CHEVROLET CORVAIR 1961 ..by L. De Dionigi

CHEVROLET CORVAIR
LE VOSTRE RECENSIONI“Prima "compact" nonché unica berlina statunitense a motore posteriore: pare fosse molto gradevole da usare a motore spento e facendo "bruum-bruum" con le labbra; meno gradevole (sono sempre i soliti incontentabili a parlare) era viaggiarci.
Qualcuno definì la vettura "unsafe at any speed = insicura a ogni velocità" ma probabilmente esagerava. Infatti, alla velocità di 10 mph, su strada rettilinea, perfettamente rullata e senza vento laterale un esperto pilota le scodate riusciva a controllarle, qualche volta.
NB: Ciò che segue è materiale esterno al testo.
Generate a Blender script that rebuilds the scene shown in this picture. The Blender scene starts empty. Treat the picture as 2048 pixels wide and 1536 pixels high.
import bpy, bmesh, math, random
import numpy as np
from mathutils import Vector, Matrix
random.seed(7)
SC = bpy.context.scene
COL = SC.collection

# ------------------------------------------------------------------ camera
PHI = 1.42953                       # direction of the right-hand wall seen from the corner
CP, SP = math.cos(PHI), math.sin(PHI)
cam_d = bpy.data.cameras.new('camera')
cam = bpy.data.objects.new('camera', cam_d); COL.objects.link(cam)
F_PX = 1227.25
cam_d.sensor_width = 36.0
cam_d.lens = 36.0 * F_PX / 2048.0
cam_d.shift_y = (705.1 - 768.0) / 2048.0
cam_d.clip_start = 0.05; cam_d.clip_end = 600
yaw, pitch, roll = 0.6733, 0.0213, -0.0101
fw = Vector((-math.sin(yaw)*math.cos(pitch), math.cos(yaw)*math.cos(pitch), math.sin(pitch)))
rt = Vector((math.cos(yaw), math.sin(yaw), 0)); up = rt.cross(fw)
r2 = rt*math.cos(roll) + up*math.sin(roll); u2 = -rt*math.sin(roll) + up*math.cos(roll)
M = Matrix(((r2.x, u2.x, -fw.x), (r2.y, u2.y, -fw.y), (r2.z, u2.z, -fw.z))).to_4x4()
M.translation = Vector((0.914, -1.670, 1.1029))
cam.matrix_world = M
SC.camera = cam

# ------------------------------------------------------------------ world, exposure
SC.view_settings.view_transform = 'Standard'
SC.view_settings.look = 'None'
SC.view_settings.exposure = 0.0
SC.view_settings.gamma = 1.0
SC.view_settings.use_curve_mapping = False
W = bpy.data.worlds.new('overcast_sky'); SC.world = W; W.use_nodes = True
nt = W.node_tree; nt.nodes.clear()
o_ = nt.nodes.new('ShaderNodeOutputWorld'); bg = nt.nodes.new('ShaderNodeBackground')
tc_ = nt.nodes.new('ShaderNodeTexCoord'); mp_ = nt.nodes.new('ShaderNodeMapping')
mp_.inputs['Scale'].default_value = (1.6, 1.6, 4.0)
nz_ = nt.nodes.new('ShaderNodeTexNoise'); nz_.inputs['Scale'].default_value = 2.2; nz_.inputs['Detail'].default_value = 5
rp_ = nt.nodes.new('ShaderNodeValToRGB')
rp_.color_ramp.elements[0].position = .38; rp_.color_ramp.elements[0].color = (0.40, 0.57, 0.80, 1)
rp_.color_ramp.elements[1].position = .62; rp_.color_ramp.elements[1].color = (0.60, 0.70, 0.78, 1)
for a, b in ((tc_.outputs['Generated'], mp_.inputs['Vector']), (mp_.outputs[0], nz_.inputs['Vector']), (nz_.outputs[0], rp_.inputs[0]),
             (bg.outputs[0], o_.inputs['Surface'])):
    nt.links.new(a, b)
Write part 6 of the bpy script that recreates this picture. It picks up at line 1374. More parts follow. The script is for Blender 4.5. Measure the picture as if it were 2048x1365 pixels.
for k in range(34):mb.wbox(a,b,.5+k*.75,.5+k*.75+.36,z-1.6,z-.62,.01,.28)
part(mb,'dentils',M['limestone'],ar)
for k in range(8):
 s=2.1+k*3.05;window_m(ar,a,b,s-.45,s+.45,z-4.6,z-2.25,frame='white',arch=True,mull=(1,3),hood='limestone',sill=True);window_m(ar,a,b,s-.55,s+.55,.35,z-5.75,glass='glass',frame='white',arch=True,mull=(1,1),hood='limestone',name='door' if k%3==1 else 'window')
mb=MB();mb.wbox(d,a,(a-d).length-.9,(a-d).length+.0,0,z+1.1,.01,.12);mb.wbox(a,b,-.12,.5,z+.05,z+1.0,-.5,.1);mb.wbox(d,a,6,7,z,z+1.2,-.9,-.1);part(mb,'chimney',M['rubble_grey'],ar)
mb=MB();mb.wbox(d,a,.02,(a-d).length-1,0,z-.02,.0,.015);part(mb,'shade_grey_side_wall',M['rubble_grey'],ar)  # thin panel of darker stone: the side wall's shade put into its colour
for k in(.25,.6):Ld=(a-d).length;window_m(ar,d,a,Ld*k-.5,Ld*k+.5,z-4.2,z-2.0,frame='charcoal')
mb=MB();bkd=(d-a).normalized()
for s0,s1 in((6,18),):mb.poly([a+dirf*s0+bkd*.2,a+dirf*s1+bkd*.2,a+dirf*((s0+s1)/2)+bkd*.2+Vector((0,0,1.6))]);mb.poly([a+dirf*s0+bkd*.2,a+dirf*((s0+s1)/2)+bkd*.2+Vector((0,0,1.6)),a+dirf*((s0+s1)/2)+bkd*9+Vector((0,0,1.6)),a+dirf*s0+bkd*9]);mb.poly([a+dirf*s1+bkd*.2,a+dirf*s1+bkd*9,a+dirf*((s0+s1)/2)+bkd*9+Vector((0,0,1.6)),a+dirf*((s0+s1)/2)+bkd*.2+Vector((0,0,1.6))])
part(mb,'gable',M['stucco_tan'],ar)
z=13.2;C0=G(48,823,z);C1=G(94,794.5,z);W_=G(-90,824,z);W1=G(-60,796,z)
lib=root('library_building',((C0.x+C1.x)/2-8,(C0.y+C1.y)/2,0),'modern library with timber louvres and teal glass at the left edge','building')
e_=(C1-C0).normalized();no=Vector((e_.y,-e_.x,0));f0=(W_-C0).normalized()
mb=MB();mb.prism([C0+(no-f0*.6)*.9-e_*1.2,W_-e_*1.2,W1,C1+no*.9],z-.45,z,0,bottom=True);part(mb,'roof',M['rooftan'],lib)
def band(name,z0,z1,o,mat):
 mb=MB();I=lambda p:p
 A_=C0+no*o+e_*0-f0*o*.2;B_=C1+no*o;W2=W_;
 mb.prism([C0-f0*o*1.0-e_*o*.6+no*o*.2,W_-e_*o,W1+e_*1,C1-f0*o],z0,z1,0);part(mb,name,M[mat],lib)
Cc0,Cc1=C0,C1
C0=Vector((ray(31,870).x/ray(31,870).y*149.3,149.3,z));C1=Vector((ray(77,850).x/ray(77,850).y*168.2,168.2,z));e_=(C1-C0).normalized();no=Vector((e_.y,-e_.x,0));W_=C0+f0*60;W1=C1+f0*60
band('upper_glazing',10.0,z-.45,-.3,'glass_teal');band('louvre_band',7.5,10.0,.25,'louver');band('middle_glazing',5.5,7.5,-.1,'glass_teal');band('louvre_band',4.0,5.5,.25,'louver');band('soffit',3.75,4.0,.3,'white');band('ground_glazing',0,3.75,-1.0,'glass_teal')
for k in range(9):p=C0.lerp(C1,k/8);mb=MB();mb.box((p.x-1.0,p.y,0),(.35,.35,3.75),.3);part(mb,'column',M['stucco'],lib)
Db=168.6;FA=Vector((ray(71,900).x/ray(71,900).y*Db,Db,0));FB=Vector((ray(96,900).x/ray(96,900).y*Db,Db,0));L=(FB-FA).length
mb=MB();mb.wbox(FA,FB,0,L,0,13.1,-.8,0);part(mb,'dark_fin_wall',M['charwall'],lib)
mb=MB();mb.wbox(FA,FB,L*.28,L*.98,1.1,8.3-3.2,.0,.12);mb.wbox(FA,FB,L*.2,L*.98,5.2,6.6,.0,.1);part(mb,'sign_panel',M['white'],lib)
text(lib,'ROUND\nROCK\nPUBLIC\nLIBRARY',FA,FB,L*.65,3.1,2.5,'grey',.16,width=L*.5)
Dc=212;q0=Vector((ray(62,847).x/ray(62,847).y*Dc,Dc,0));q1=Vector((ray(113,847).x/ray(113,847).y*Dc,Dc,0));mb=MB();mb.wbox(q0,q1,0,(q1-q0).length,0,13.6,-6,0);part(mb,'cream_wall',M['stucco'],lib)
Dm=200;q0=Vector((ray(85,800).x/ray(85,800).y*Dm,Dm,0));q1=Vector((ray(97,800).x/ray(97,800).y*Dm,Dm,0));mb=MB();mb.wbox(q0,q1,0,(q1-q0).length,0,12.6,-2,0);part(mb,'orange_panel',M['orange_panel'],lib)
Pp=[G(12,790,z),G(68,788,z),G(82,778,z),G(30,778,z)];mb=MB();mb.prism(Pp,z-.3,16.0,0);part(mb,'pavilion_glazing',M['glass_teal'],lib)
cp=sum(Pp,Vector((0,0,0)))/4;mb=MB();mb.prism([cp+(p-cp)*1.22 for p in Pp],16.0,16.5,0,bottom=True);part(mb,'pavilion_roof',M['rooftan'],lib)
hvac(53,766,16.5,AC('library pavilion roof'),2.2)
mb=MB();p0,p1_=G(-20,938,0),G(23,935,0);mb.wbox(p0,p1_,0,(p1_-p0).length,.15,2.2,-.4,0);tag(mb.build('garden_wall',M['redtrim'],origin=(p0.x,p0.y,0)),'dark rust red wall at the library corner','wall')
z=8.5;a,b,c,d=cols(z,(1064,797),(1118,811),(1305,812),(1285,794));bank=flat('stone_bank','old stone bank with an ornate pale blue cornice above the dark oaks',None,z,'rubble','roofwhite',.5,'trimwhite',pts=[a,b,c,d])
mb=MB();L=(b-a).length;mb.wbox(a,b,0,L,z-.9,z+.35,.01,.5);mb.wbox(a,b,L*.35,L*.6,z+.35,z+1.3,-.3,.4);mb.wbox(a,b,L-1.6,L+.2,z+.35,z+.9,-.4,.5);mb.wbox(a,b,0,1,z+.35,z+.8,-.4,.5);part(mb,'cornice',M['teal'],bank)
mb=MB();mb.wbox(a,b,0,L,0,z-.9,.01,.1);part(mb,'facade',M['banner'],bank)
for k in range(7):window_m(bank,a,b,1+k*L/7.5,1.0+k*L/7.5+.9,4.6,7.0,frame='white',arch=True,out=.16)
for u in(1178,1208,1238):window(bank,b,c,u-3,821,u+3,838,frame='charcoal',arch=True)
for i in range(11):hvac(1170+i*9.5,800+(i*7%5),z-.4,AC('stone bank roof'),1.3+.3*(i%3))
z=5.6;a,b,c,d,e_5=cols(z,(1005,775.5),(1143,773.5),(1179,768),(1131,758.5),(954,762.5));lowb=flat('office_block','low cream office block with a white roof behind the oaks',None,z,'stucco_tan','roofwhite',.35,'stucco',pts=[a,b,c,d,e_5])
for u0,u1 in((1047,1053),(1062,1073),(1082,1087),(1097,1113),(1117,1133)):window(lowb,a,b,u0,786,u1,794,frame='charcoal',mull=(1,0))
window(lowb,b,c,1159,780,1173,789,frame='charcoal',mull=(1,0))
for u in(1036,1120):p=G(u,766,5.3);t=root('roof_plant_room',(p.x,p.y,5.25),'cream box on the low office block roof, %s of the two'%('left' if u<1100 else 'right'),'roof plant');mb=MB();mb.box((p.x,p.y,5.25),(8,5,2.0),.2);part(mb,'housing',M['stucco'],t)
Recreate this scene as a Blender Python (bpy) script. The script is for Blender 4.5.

La vettura  inaugurò la cosiddetta linea "a saponetta" forse perché il suo designer - di probabile ascendenza scozzese - per evitare sprechi appiccicò una saponetta consumata su una nuova e, osservando il risultato, si chiese "Why not?" Comunque il risultato non fu male: in effetti la Corvair aveva una linea filante e innovativa; il guaio è che, successivamente, altri designer tentarono d'imitarla con risultati inqualificabili (vedere alla voce NSU Prinz). Probabilmente i dirigenti Chevrolet dell'epoca ebbero l'idea di realizzare una sorta di "Maggiolino" adattato ai gusti americani. Infatti il motore era un boxer (a 6 anziché 4 cilindri) raffreddato ad aria; purtroppo però il risultato fu che  la Corvair se la cagarono tra pochi temerari, mentre il Maggiolino, giusto in quegli anni, cominciò a diventare molto trendy tra i giovani yankees.
Una chicca: il piantone dello sterzo era un unico pezzo, per cui, in caso d'urto frontale arretrava nell'abitacolo infilzando lo sventurato guidatore meglio di D'Artagnan. Altra chicca: per il riscaldamento dell'abitacolo la Chevrolet non trovò di meglio che munire la vettura d'un bruciatore a benzina sistemato nel cofano/portabagagli anteriore, motivo per cui, sempre in caso d'urto frontale, se il guidatore rischiava d'essere trafitto, gli altri occupanti rischiavano di finire arrosto.
Chicca finale: pare che, spesso, i gas combusti trafilassero nell'abitacolo.
In conclusione si potrebbe definire il modello ideale per un suicidio, individuale o di gruppo.”